=== INSTRUCTIONS FOR THE TASK ===
Each entry that follows is to be retyped exactly. Pictures do not belong in the copy.

[3D scene scripts]
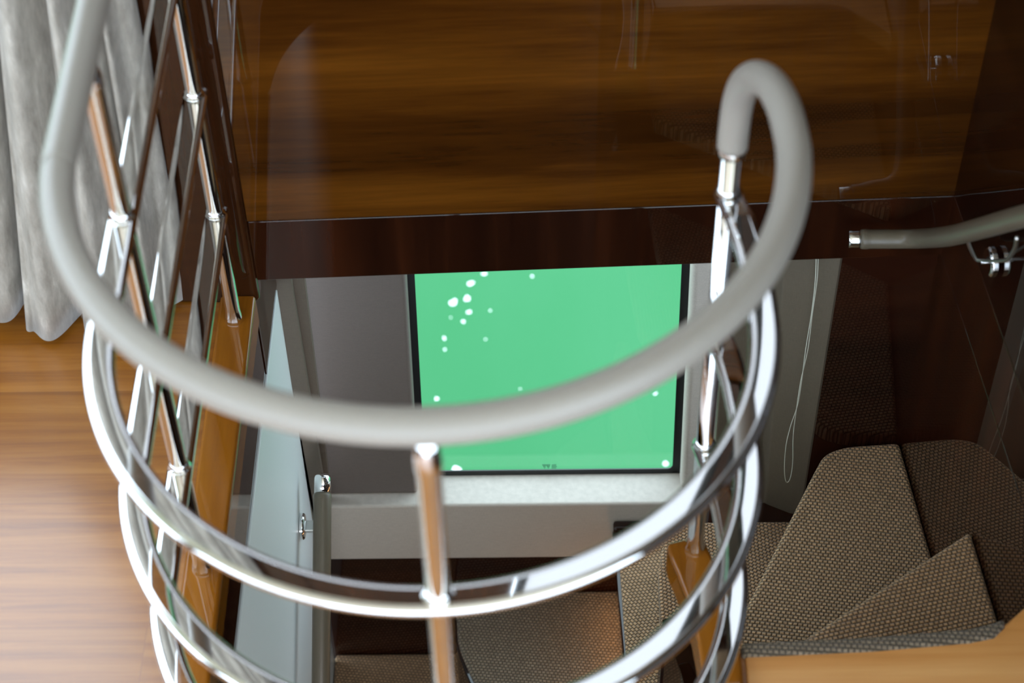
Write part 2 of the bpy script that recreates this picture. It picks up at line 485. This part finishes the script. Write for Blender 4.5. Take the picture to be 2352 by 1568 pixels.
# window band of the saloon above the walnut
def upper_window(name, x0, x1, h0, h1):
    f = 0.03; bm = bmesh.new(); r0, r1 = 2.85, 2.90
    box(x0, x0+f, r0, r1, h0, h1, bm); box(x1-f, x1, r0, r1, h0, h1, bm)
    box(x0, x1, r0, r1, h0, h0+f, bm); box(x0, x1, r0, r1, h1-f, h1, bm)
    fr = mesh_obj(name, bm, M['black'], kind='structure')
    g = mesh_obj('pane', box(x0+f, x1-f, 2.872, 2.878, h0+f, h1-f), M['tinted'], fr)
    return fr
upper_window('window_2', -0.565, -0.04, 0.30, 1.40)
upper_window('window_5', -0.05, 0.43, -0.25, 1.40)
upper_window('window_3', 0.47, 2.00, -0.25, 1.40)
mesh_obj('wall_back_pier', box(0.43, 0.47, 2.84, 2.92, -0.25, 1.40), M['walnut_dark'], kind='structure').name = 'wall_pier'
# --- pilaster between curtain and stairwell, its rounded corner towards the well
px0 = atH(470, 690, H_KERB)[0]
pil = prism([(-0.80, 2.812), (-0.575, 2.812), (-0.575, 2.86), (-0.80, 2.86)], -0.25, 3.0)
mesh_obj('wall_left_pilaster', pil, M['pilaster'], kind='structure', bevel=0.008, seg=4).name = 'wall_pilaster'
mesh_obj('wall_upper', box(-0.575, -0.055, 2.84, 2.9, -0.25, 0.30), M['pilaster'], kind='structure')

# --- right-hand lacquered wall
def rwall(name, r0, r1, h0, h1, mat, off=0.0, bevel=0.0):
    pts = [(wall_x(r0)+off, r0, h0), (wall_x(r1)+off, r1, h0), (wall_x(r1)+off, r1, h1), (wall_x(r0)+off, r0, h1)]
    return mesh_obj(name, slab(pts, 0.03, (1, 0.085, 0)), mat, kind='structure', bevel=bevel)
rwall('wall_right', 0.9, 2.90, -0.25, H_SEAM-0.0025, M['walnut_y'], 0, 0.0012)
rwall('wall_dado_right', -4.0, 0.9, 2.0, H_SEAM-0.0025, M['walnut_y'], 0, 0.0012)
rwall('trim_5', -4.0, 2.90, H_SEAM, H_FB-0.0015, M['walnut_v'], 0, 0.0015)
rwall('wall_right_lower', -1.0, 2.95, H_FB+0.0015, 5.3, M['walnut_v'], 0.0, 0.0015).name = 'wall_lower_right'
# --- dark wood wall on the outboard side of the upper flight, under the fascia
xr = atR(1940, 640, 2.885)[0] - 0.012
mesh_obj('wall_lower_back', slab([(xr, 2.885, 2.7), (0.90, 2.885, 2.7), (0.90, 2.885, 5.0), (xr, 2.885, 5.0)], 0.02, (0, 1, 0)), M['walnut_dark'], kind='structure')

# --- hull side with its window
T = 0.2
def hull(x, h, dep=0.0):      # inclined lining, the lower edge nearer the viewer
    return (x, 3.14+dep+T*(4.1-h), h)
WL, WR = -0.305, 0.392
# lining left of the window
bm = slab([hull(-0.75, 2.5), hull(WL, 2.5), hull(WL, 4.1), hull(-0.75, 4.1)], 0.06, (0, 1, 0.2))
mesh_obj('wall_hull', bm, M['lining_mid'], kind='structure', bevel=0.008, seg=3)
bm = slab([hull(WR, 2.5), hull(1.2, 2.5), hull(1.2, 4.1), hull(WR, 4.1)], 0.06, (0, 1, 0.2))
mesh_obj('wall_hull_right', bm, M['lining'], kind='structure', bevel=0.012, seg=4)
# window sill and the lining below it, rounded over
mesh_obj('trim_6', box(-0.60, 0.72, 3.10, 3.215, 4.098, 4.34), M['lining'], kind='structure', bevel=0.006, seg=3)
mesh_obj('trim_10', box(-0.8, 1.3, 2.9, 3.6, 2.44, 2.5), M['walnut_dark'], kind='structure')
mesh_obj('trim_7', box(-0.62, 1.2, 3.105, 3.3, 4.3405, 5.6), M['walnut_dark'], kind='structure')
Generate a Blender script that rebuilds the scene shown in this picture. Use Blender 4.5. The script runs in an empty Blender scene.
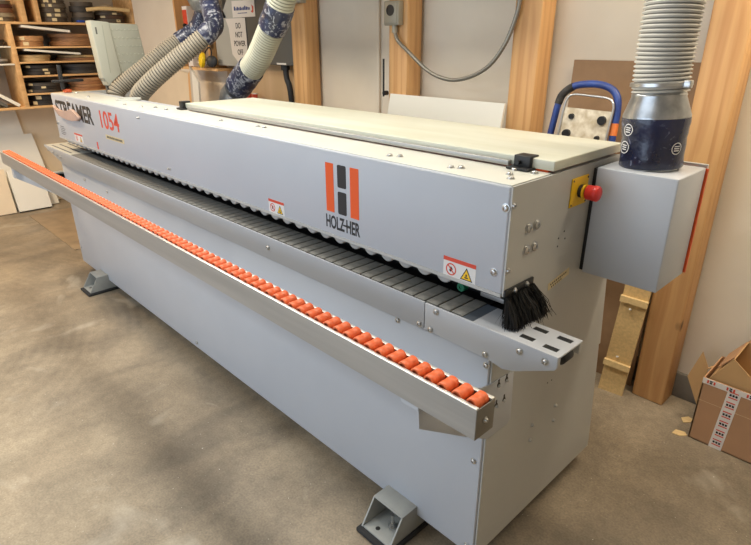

=== FULL SOLUTION ===
Write part 2 of the bpy script that recreates this picture. It picks up at line 485. This part finishes the script. Write for Blender 4.5. Take the picture to be 2352 by 1568 pixels.
# window band of the saloon above the walnut
def upper_window(name, x0, x1, h0, h1):
    f = 0.03; bm = bmesh.new(); r0, r1 = 2.85, 2.90
    box(x0, x0+f, r0, r1, h0, h1, bm); box(x1-f, x1, r0, r1, h0, h1, bm)
    box(x0, x1, r0, r1, h0, h0+f, bm); box(x0, x1, r0, r1, h1-f, h1, bm)
    fr = mesh_obj(name, bm, M['black'], kind='structure')
    g = mesh_obj('pane', box(x0+f, x1-f, 2.872, 2.878, h0+f, h1-f), M['tinted'], fr)
    return fr
upper_window('window_2', -0.565, -0.04, 0.30, 1.40)
upper_window('window_5', -0.05, 0.43, -0.25, 1.40)
upper_window('window_3', 0.47, 2.00, -0.25, 1.40)
mesh_obj('wall_back_pier', box(0.43, 0.47, 2.84, 2.92, -0.25, 1.40), M['walnut_dark'], kind='structure').name = 'wall_pier'
# --- pilaster between curtain and stairwell, its rounded corner towards the well
px0 = atH(470, 690, H_KERB)[0]
pil = prism([(-0.80, 2.812), (-0.575, 2.812), (-0.575, 2.86), (-0.80, 2.86)], -0.25, 3.0)
mesh_obj('wall_left_pilaster', pil, M['pilaster'], kind='structure', bevel=0.008, seg=4).name = 'wall_pilaster'
mesh_obj('wall_upper', box(-0.575, -0.055, 2.84, 2.9, -0.25, 0.30), M['pilaster'], kind='structure')

# --- right-hand lacquered wall
def rwall(name, r0, r1, h0, h1, mat, off=0.0, bevel=0.0):
    pts = [(wall_x(r0)+off, r0, h0), (wall_x(r1)+off, r1, h0), (wall_x(r1)+off, r1, h1), (wall_x(r0)+off, r0, h1)]
    return mesh_obj(name, slab(pts, 0.03, (1, 0.085, 0)), mat, kind='structure', bevel=bevel)
rwall('wall_right', 0.9, 2.90, -0.25, H_SEAM-0.0025, M['walnut_y'], 0, 0.0012)
rwall('wall_dado_right', -4.0, 0.9, 2.0, H_SEAM-0.0025, M['walnut_y'], 0, 0.0012)
rwall('trim_5', -4.0, 2.90, H_SEAM, H_FB-0.0015, M['walnut_v'], 0, 0.0015)
rwall('wall_right_lower', -1.0, 2.95, H_FB+0.0015, 5.3, M['walnut_v'], 0.0, 0.0015).name = 'wall_lower_right'
# --- dark wood wall on the outboard side of the upper flight, under the fascia
xr = atR(1940, 640, 2.885)[0] - 0.012
mesh_obj('wall_lower_back', slab([(xr, 2.885, 2.7), (0.90, 2.885, 2.7), (0.90, 2.885, 5.0), (xr, 2.885, 5.0)], 0.02, (0, 1, 0)), M['walnut_dark'], kind='structure')

# --- hull side with its window
T = 0.2
def hull(x, h, dep=0.0):      # inclined lining, the lower edge nearer the viewer
    return (x, 3.14+dep+T*(4.1-h), h)
WL, WR = -0.305, 0.392
# lining left of the window
bm = slab([hull(-0.75, 2.5), hull(WL, 2.5), hull(WL, 4.1), hull(-0.75, 4.1)], 0.06, (0, 1, 0.2))
mesh_obj('wall_hull', bm, M['lining_mid'], kind='structure', bevel=0.008, seg=3)
bm = slab([hull(WR, 2.5), hull(1.2, 2.5), hull(1.2, 4.1), hull(WR, 4.1)], 0.06, (0, 1, 0.2))
mesh_obj('wall_hull_right', bm, M['lining'], kind='structure', bevel=0.012, seg=4)
# window sill and the lining below it, rounded over
mesh_obj('trim_6', box(-0.60, 0.72, 3.10, 3.215, 4.098, 4.34), M['lining'], kind='structure', bevel=0.006, seg=3)
mesh_obj('trim_10', box(-0.8, 1.3, 2.9, 3.6, 2.44, 2.5), M['walnut_dark'], kind='structure')
mesh_obj('trim_7', box(-0.62, 1.2, 3.105, 3.3, 4.3405, 5.6), M['walnut_dark'], kind='structure')
Generate a Blender script that rebuilds the scene shown in this picture. Use Blender 4.5. The script runs in an empty Blender scene.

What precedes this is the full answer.